Jésus et l'âne

Plus escarpé est le chemin qui mène à la victoire, plus gratifiante est la récompense. Mais en vieux routier de la politique transalpine, Romano Prodi sait par avance que sa joie sera de courte durée. Car l'éprouvante bataille électorale contre Silvio Berlusconi n'aura été qu'un avant-goût des difficultés qui l'attendent. La cohésion de sa coalition, qui va du centre gauche catholique aux communistes, va être mise à rude épreuve dès que seront discutées les grandes options économiques du nouveau gouvernement. Le chantier du projet de budget 2007 qui doit être ouvert sans tarder sera l'occasion de mesurer la compatibilité des promesses électorales de Romano Prodi avec les options pas toujours convergentes de ses partenaires de la coalition.
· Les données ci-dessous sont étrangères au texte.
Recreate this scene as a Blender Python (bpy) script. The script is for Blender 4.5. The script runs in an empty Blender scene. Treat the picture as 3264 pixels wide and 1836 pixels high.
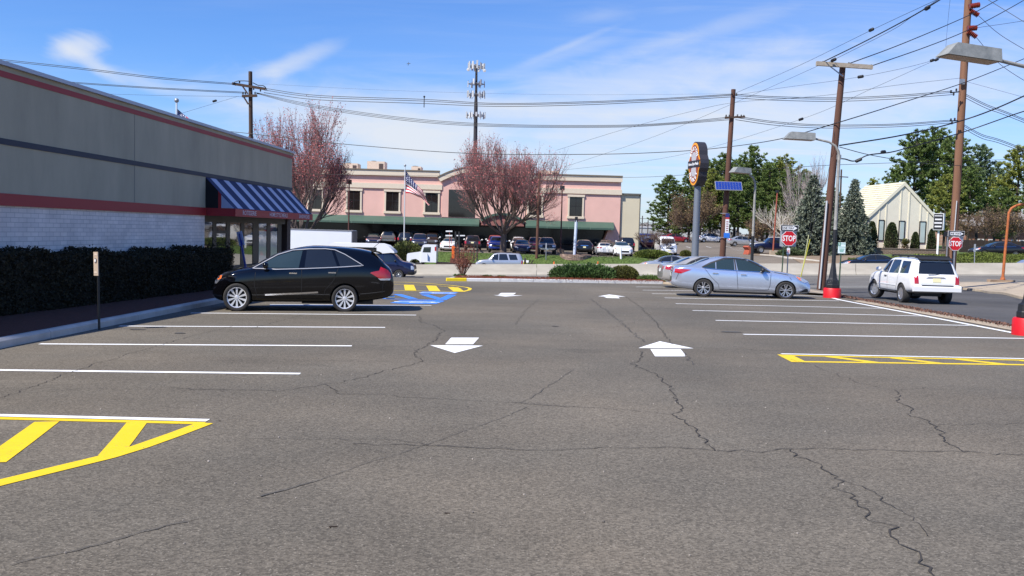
import bpy, bmesh, math, random
import numpy as np
from mathutils import Vector, Matrix
from mathutils.bvhtree import BVHTree
R = math.radians
random.seed(7); rng = np.random.default_rng(7)
S = bpy.context.scene
COL = S.collection
# ------------------------------------------------------------ camera, sky, sun, exposure
F = 2827.0
PITCH = math.atan((918 - 738) / F); ROLL = math.atan(0.028)
EYE = 1.68
cam = bpy.data.cameras.new('camera'); cam.sensor_width = 36; cam.lens = 36 * F / 3264
cam.clip_start = 0.1; cam.clip_end = 9000
camo = bpy.data.objects.new('camera', cam); COL.objects.link(camo)
RM = Matrix.Rotation(math.pi / 2 - PITCH, 3, 'X') @ Matrix.Rotation(ROLL, 3, 'Z')
camo.matrix_world = Matrix.Translation((0, 0, EYE)) @ RM.to_4x4()
S.camera = camo
S.view_settings.view_transform = 'Standard'; S.view_settings.look = 'None'
S.view_settings.exposure = 0.5; S.view_settings.gamma = 1
SUNDIR = Vector((-0.78, -0.63, 0)).normalized() * math.cos(R(49)); SUNDIR.z = math.sin(R(49))
sl = bpy.data.lights.new('sun', 'SUN'); sl.energy = 5.0; sl.angle = R(0.5); sl.color = (1, 0.95, 0.865)
so = bpy.data.objects.new('sun', sl); COL.objects.link(so); so.location = (-40, -30, 60)
so.rotation_euler = SUNDIR.to_track_quat('Z', 'Y').to_euler()

def world():
    w = bpy.data.worlds.new('World'); S.world = w; w.use_nodes = True
    nt = w.node_tree; N = nt.nodes; L = nt.links; N.clear()
    out = N.new('ShaderNodeOutputWorld'); bg = N.new('ShaderNodeBackground'); bg.inputs[1].default_value = 0.074
    L.new(bg.outputs[0], out.inputs[0])
    sky = N.new('ShaderNodeTexSky'); sky.sky_type = 'NISHITA'; sky.sun_disc = False
    sky.sun_elevation = R(49); sky.sun_rotation = math.atan2(SUNDIR.x, SUNDIR.y)
    sky.air_density = 1.0; sky.dust_density = 0.35; sky.ozone_density = 2.0; sky.altitude = 50
    hs = N.new('ShaderNodeHueSaturation'); hs.inputs['Saturation'].default_value = 1.25; hs.inputs['Value'].default_value = 1.35
    L.new(sky.outputs[0], hs.inputs['Color'])
    tint = N.new('ShaderNodeVectorMath'); tint.operation = 'MULTIPLY'; tint.inputs[1].default_value = (0.74, 0.90, 1.27); L.new(hs.outputs[0], tint.inputs[0])
    tc = N.new('ShaderNodeTexCoord'); sp = N.new('ShaderNodeSeparateXYZ'); L.new(tc.outputs['Generated'], sp.inputs[0])
    def M(op, a, b=None, c=None, clamp=False):
        n = N.new('ShaderNodeMath'); n.operation = op; n.use_clamp = clamp
        for i, v in enumerate((a, b, c)):
            if v is None: continue
            if isinstance(v, (int, float)): n.inputs[i].default_value = v
            else: L.new(v, n.inputs[i])
        return n.outputs[0]
    x, y, z = sp.outputs
    # flat cirrus deck far above: position on it is direction / height
    zc = M('MAXIMUM', z, 0.015)
    zd = M('ADD', zc, 0.10)
    px = M('DIVIDE', x, zd); py = M('DIVIDE', y, zd)
    cb = N.new('ShaderNodeCombineXYZ'); L.new(px, cb.inputs[0]); L.new(py, cb.inputs[1])
    def noise(vec, scale, det, rough, dist=0.0, rot=0.0, sc=(1, 1, 1), loc=(0, 0, 0)):
        mp = N.new('ShaderNodeMapping'); mp.inputs['Rotation'].default_value = (0, 0, rot); mp.inputs['Scale'].default_value = sc
        mp.inputs['Location'].default_value = loc
        L.new(vec, mp.inputs[0]); n = N.new('ShaderNodeTexNoise'); n.inputs['Scale'].default_value = scale
        n.inputs['Detail'].default_value = det; n.inputs['Roughness'].default_value = rough; n.inputs['Distortion'].default_value = dist
        L.new(mp.outputs[0], n.inputs['Vector']); return n.outputs['Fac']
    def ss(v, a, b):
        m = N.new('ShaderNodeMapRange'); m.interpolation_type = 'SMOOTHSTEP'; m.inputs[1].default_value = a; m.inputs[2].default_value = b
        L.new(v, m.inputs[0]); return m.outputs[0]
    big = ss(noise(cb.outputs[0], 0.55, 3, 0.5, 0.4, R(18), (0.6, 1.6, 1), (1.7, 0.6, 0)), 0.40, 0.66)
    fine = ss(noise(cb.outputs[0], 1.7, 8, 0.62, 1.1, R(25), (0.45, 2.0, 1)), 0.36, 0.78)
    wisp = M('MULTIPLY', M('MULTIPLY', big, M('MULTIPLY_ADD', fine, 0.75, 0.25)), 0.55)
    # more veil low and to the right, clear to the upper left
    lowv = ss(z, 0.27, 0.05)
    yy = M('MAXIMUM', y, 0.05)
    u = M('DIVIDE', x, yy); v = M('DIVIDE', z, yy)
    rightv = ss(M('SUBTRACT', u, M('MULTIPLY', v, 1.0)), -0.55, 0.25)
    veil = M('MULTIPLY', M('MULTIPLY', rightv, M('MULTIPLY_ADD', fine, 0.55, 0.30)), M('MULTIPLY_ADD', lowv, 0.75, 0.12))
    m = M('ADD', wisp, M('MULTIPLY', veil, 0.75))
    m = M('MULTIPLY', m, M('MULTIPLY_ADD', rightv, 0.75, 0.25))
    # two distinct wisps in the deck
    cuv = N.new('ShaderNodeCombineXYZ'); L.new(u, cuv.inputs[0]); L.new(v, cuv.inputs[1])
    def blob(u0, v0, au, av, rot, amp, seed):
        du = M('SUBTRACT', u, u0); dv = M('SUBTRACT', v, v0)
        c, s = math.cos(rot), math.sin(rot)
        a = M('DIVIDE', M('ADD', M('MULTIPLY', du, c), M('MULTIPLY', dv, s)), au)
        b = M('DIVIDE', M('SUBTRACT', M('MULTIPLY', dv, c), M('MULTIPLY', du, s)), av)
        n = noise(cuv.outputs[0], 16, 6, 0.6, 1.2, rot, (0.5, 1.5, 1), (seed, seed, 0))
        d = M('SQRT', M('ADD', M('MULTIPLY', a, a), M('MULTIPLY', b, b)))
        d = M('ADD', d, M('MULTIPLY', M('SUBTRACT', n, 0.5), 1.7))
        return M('MULTIPLY', ss(d, 1.25, 0.0), amp)
    def uv(px_, py_):
        return (px_ - 1632) / F, (738 + 0.028 * (px_ - 1632) - py_) / F
    for (a, b, au, av, rot, amp, sd) in ((235, 165, .036, .017, .15, .72, 1.0), (300, 215, .050, .010, -.55, .5, 2.0), (940, 200, 0.046, .012, .38, .48, 3.0),
                                   (850, 238, .035, .014, .15, .4, 5.0), (430, 262, .075, .010, -.32, .3, 7.0), (1800, 150, .060, .005, .42, .25, 9.0), (1150, 330, .15, .02, -.18, .25, 11.0),
                                   (1250, 430, .14, .035, -.2, .35, 12.0), (1500, 330, .22, .018, -.1, .3, 13.0), (2300, 250, .2, .03, .25, .34, 15.0), (1050, 400, .17, .040, -.22, .50, 21.0), (1420, 470, .20, .035, -.12, .55, 22.0), (1750, 190, .10, .010, .35, .20, 23.0), (1980, 260, .22, .03, .22, .42, 24.0), (2450, 380, .28, .05, .18, .5, 25.0), (2150, 130, .14, .012, .3, .25, 26.0), (1900, 400, .3, .04, .02, .45, 27.0), (2950, 250, .22, .06, .2, .4, 28.0), (600, 300, .10, .012, -.2, .3, 29.0), (1890, 60, .05, .012, .1, .2, 30.0)):
        u0, v0 = uv(a, b); m = M('ADD', m, M('MULTIPLY', blob(u0, v0, au, av, rot, amp, sd), M('SUBTRACT', 1.0, M('MULTIPLY', m, 0.8))))
    m = M('MULTIPLY', M('MINIMUM', m, 0.92), ss(y, -0.3, 0.2))
    m2 = M('ADD', m, 0.0, clamp=True)
    hz = ss(z, 0.16, -0.02)
    mx0 = N.new('ShaderNodeMix'); mx0.data_type = 'RGBA'; L.new(M('MULTIPLY', hz, 0.45), mx0.inputs[0])
    L.new(tint.outputs[0], mx0.inputs[6]); mx0.inputs[7].default_value = (5.3, 6.5, 8.3, 1)
    mx = N.new('ShaderNodeMix'); mx.data_type = 'RGBA'; L.new(m2, mx.inputs[0])
    L.new(mx0.outputs[2], mx.inputs[6]); mx.inputs[7].default_value = (7.6, 8.0, 8.7, 1)
    L.new(mx.outputs[2], bg.inputs[0])
world()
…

Le futur chef du gouvernement italien, qui se souvient avoir été lâché par ses alliés communistes en 1998 sur un différend budgétaire, a pris cette fois la peine de faire avaliser par toutes les formations qui le soutiennent les 280 pages de la plate-forme électorale de la coalition. Mais que vaudra ce volumineux document dans quelques mois ? Le premier défi du futur gouvernement Prodi va être de s'attaquer à la dette publique. Une dette publique qui est la troisième du monde derrière celles des États-Unis et du Japon... mais pour une économie dont la taille n'est en rien comparable ! Les marchés financiers, les agences de notation et les partenaires de l'Italie, tout particulièrement les Européens, guettent avec une curiosité teintée d'appréhension les décisions de Romano Prodi dans ce domaine. Second sujet d'inquiétude : la dérive des déficits publics dont la correction est rendue hypothétique par une croissance quasi atone. Peut-on à la fois soutenir l'activité et mettre l'État au pain sec ? On sait de ce côté-ci des Alpes à quel point l'exercice est difficile. Autre zone d'ombre : où, dans un tel contexte, Romano Prodi trouvera-t-il les milliards d'euros nécessaires à la baisse des charges promise aux entreprises ? Il y a quelques années, Romano Prodi avait choisi comme emblème politique un âne qui rue. Silvio Berlusconi, que la modestie n'étouffait pas, aimait à l'occasion se comparer à Jésus. Dans la crèche italienne aujourd'hui sans doute serait-il souhaitable d'inverser les rôles. Jésus, lui, au moins, sait faire des miracles.